§ YOUR TASK
Output the material word for word. Leave each picture out.

§ SUPPLIED INFORMATION
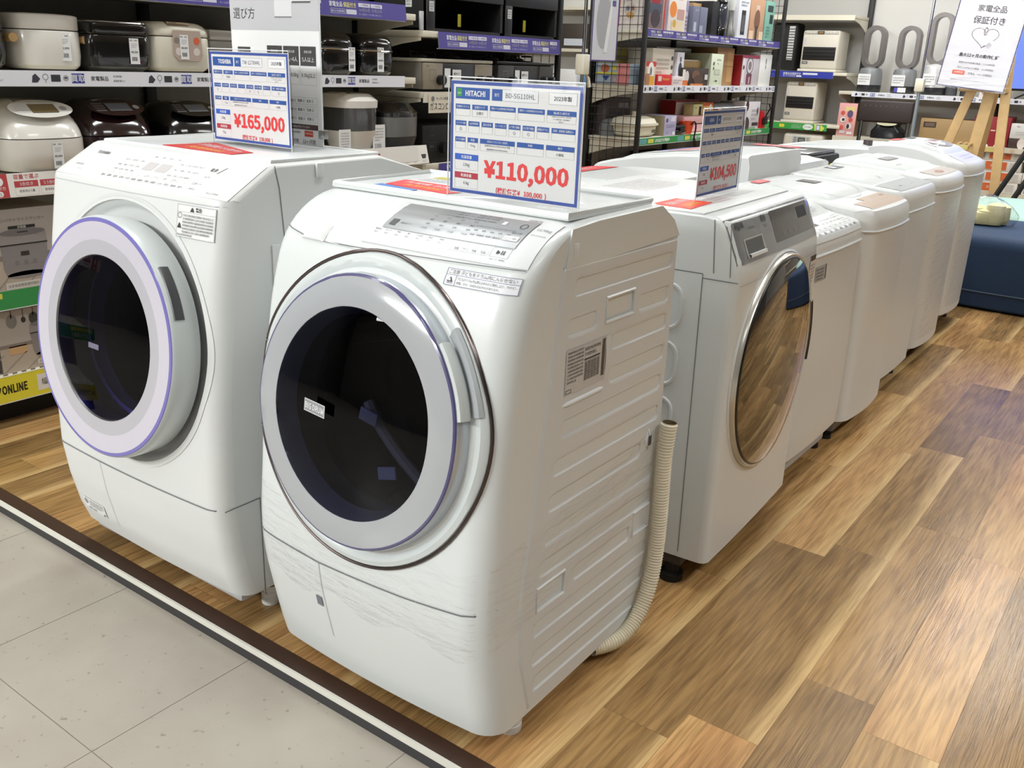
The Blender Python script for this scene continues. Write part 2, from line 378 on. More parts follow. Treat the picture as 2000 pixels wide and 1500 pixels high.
# ---------------------------------------------------------------- drum washers (front faces -Y, authored in world space)
def densify(prof, step=.018):
    out = [prof[0]]
    for a, c in zip(prof, prof[1:]):
        n = max(1, int(math.dist(a, c)/step))
        out += [(a[0]+(c[0]-a[0])*k/n, a[1]+(c[1]-a[1])*k/n) for k in range(1, n+1)]
    return out
def smooth(pr, n=2):
    for _ in range(n): pr = [pr[0]]+[((a[0]+2*b_[0]+c[0])/4, (a[1]+2*b_[1]+c[1])/4) for a, b_, c in zip(pr, pr[1:], pr[2:])]+[pr[-1]]
    return pr
class Shell:
    """washer body: a side profile carried across the width, with rounded front corners and a slight bulge"""
    def __init__(s, front, back, x0, x1, r=.045, bulge=.012, hole=None, nx=30, sm=3):
        s.front = smooth(densify(front), sm); s.back = back; s.x0, s.x1, s.r, s.bulge, s.hole, s.nx = x0, x1, r, bulge, hole, nx
        s.zs = [q[1] for q in s.front]
        s.L = [0]
        for a, c in zip(s.front, s.front[1:]): s.L.append(s.L[-1]+math.dist(a, c))
    def corner(s, x):
        d = max(0, min(x-s.x0, s.x1-x))
        return s.r-math.sqrt(max(0, s.r*s.r-(s.r-d)**2)) if d < s.r else 0
    def inset(s, x):
        return s.corner(x)-s.bulge*(1-((2*x-s.x0-s.x1)/(s.x1-s.x0))**2)
    def yz(s, l):
        for k in range(len(s.L)-1):
            if l <= s.L[k+1] or k == len(s.L)-2:
                t = (l-s.L[k])/(s.L[k+1]-s.L[k]); a, c = s.front[k], s.front[k+1]
                return a[0]+(c[0]-a[0])*t, a[1]+(c[1]-a[1])*t, (c[0]-a[0], c[1]-a[1])
    def lz(s, z):
        """length along the profile where it first reaches height z"""
        for k in range(len(s.zs)-1):
            if s.zs[k] <= z <= s.zs[k+1]: return s.L[k]+(s.L[k+1]-s.L[k])*(z-s.zs[k])/max(1e-9, s.zs[k+1]-s.zs[k])
        return s.L[-1]
    def wt(s, l):
        """how strongly the corner rounding applies: full on the front, fading over the top"""
        return 1.
    def pt(s, x, l, h=0.):
        y, z, d = s.yz(l); n = math.hypot(*d); ny, nz = -d[1]/n, d[0]/n
        return Vector((x, y+s.inset(x)*abs(ny)+ny*h, z-s.corner(x)*max(0, nz)*.22+nz*h))
    def pz(s, x, z, h=0.): return s.pt(x, s.lz(z), h)
    def build(s, bb, m):
        xs = [s.x0+s.r*(1-math.cos(PI/2*k/6)) for k in range(6)]
        xs = xs+[s.x0+s.r+(s.x1-s.x0-2*s.r)*k/s.nx for k in range(s.nx+1)]+[s.x0+s.x1-q for q in reversed(xs)]
        nF = len(s.front); rings = []
        for x in xs:
            rings.append([tuple(s.pt(x, l)) for l in s.L]+[(x, y, z-s.corner(x)*.22*(1 if k == 0 else 0)) for k, (y, z) in enumerate(s.back)])
        n = len(rings[0]); vs = [q for r in rings for q in r]; fs = []; flat = []
        inh = [False]*len(vs)
        if s.hole:
            hx, hz, hr = s.hole; inh = [(q % n) < nF and math.hypot(v[0]-hx, v[2]-hz) < hr for q, v in enumerate(vs)]
            ov = list(vs)
            for q, v in enumerate(ov):                  # round off the rim of the opening
                if inh[q]:
                    i0, j0 = divmod(q, n); nb = [(i0+a)*n+j0+c for a in (-1, 0, 1) for c in (-1, 0, 1)]
                    if not all(inh[k] for k in nb): d = max(1e-6, math.hypot(v[0]-hx, v[2]-hz)); vs[q] = tuple(s.pz(hx+(v[0]-hx)*hr/d, hz+(v[2]-hz)*hr/d))
        for i in range(len(xs)-1):
            for j in range(n):
                a = i*n+j; c = i*n+(j+1) % n; f = (a, a+n, c+n, c)
                if j < nF-1:
                    if all(inh[q] for q in f): continue
                    fs.append(f)
                else: flat.append(f)
        bb.add(vs, fs, m, True); bb.add(vs, flat, m, False)
        bb.add(rings[0], [tuple(range(n))], m); bb.add(rings[-1], [tuple(reversed(range(n)))], m)
    def card(s, b_, e=.0008):
        return Cd(b_, lambda u, v, w_: s.pt(u, v, w_+.0008), e)   # u = world x, v = length up the profile
    def polar(s, bb, cx, cz, prof, m, seg=72, a0=0., a1=2*PI, tilt=None):
        """ring of revolution laid on the front: prof = [(radius, height off the surface)]"""
        full = a1-a0 > 6.28; K = seg if full else seg+1; rings = []
        for r, h in prof:
            ring = []
            for k in range(K):
                a = a0+(a1-a0)*k/seg
                ring.append(s.pz(cx+r*math.cos(a), cz+r*math.sin(a), h) if tilt is None else tilt(r*math.cos(a), r*math.sin(a), h))
            rings.append(ring)
        bb.loft(rings, m, True, False, False, full)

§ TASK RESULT
The Blender Python script for this scene continues. Write part 2, from line 378 on. More parts follow. Treat the picture as 2000 pixels wide and 1500 pixels high.
# ---------------------------------------------------------------- drum washers (front faces -Y, authored in world space)
def densify(prof, step=.018):
    out = [prof[0]]
    for a, c in zip(prof, prof[1:]):
        n = max(1, int(math.dist(a, c)/step))
        out += [(a[0]+(c[0]-a[0])*k/n, a[1]+(c[1]-a[1])*k/n) for k in range(1, n+1)]
    return out
def smooth(pr, n=2):
    for _ in range(n): pr = [pr[0]]+[((a[0]+2*b_[0]+c[0])/4, (a[1]+2*b_[1]+c[1])/4) for a, b_, c in zip(pr, pr[1:], pr[2:])]+[pr[-1]]
    return pr
class Shell:
    """washer body: a side profile carried across the width, with rounded front corners and a slight bulge"""
    def __init__(s, front, back, x0, x1, r=.045, bulge=.012, hole=None, nx=30, sm=3):
        s.front = smooth(densify(front), sm); s.back = back; s.x0, s.x1, s.r, s.bulge, s.hole, s.nx = x0, x1, r, bulge, hole, nx
        s.zs = [q[1] for q in s.front]
        s.L = [0]
        for a, c in zip(s.front, s.front[1:]): s.L.append(s.L[-1]+math.dist(a, c))
    def corner(s, x):
        d = max(0, min(x-s.x0, s.x1-x))
        return s.r-math.sqrt(max(0, s.r*s.r-(s.r-d)**2)) if d < s.r else 0
    def inset(s, x):
        return s.corner(x)-s.bulge*(1-((2*x-s.x0-s.x1)/(s.x1-s.x0))**2)
    def yz(s, l):
        for k in range(len(s.L)-1):
            if l <= s.L[k+1] or k == len(s.L)-2:
                t = (l-s.L[k])/(s.L[k+1]-s.L[k]); a, c = s.front[k], s.front[k+1]
                return a[0]+(c[0]-a[0])*t, a[1]+(c[1]-a[1])*t, (c[0]-a[0], c[1]-a[1])
    def lz(s, z):
        """length along the profile where it first reaches height z"""
        for k in range(len(s.zs)-1):
            if s.zs[k] <= z <= s.zs[k+1]: return s.L[k]+(s.L[k+1]-s.L[k])*(z-s.zs[k])/max(1e-9, s.zs[k+1]-s.zs[k])
        return s.L[-1]
    def wt(s, l):
        """how strongly the corner rounding applies: full on the front, fading over the top"""
        return 1.
    def pt(s, x, l, h=0.):
        y, z, d = s.yz(l); n = math.hypot(*d); ny, nz = -d[1]/n, d[0]/n
        return Vector((x, y+s.inset(x)*abs(ny)+ny*h, z-s.corner(x)*max(0, nz)*.22+nz*h))
    def pz(s, x, z, h=0.): return s.pt(x, s.lz(z), h)
    def build(s, bb, m):
        xs = [s.x0+s.r*(1-math.cos(PI/2*k/6)) for k in range(6)]
        xs = xs+[s.x0+s.r+(s.x1-s.x0-2*s.r)*k/s.nx for k in range(s.nx+1)]+[s.x0+s.x1-q for q in reversed(xs)]
        nF = len(s.front); rings = []
        for x in xs:
            rings.append([tuple(s.pt(x, l)) for l in s.L]+[(x, y, z-s.corner(x)*.22*(1 if k == 0 else 0)) for k, (y, z) in enumerate(s.back)])
        n = len(rings[0]); vs = [q for r in rings for q in r]; fs = []; flat = []
        inh = [False]*len(vs)
        if s.hole:
            hx, hz, hr = s.hole; inh = [(q % n) < nF and math.hypot(v[0]-hx, v[2]-hz) < hr for q, v in enumerate(vs)]
            ov = list(vs)
            for q, v in enumerate(ov):                  # round off the rim of the opening
                if inh[q]:
                    i0, j0 = divmod(q, n); nb = [(i0+a)*n+j0+c for a in (-1, 0, 1) for c in (-1, 0, 1)]
                    if not all(inh[k] for k in nb): d = max(1e-6, math.hypot(v[0]-hx, v[2]-hz)); vs[q] = tuple(s.pz(hx+(v[0]-hx)*hr/d, hz+(v[2]-hz)*hr/d))
        for i in range(len(xs)-1):
            for j in range(n):
                a = i*n+j; c = i*n+(j+1) % n; f = (a, a+n, c+n, c)
                if j < nF-1:
                    if all(inh[q] for q in f): continue
                    fs.append(f)
                else: flat.append(f)
        bb.add(vs, fs, m, True); bb.add(vs, flat, m, False)
        bb.add(rings[0], [tuple(range(n))], m); bb.add(rings[-1], [tuple(reversed(range(n)))], m)
    def card(s, b_, e=.0008):
        return Cd(b_, lambda u, v, w_: s.pt(u, v, w_+.0008), e)   # u = world x, v = length up the profile
    def polar(s, bb, cx, cz, prof, m, seg=72, a0=0., a1=2*PI, tilt=None):
        """ring of revolution laid on the front: prof = [(radius, height off the surface)]"""
        full = a1-a0 > 6.28; K = seg if full else seg+1; rings = []
        for r, h in prof:
            ring = []
            for k in range(K):
                a = a0+(a1-a0)*k/seg
                ring.append(s.pz(cx+r*math.cos(a), cz+r*math.sin(a), h) if tilt is None else tilt(r*math.cos(a), r*math.sin(a), h))
            rings.append(ring)
        bb.loft(rings, m, True, False, False, full)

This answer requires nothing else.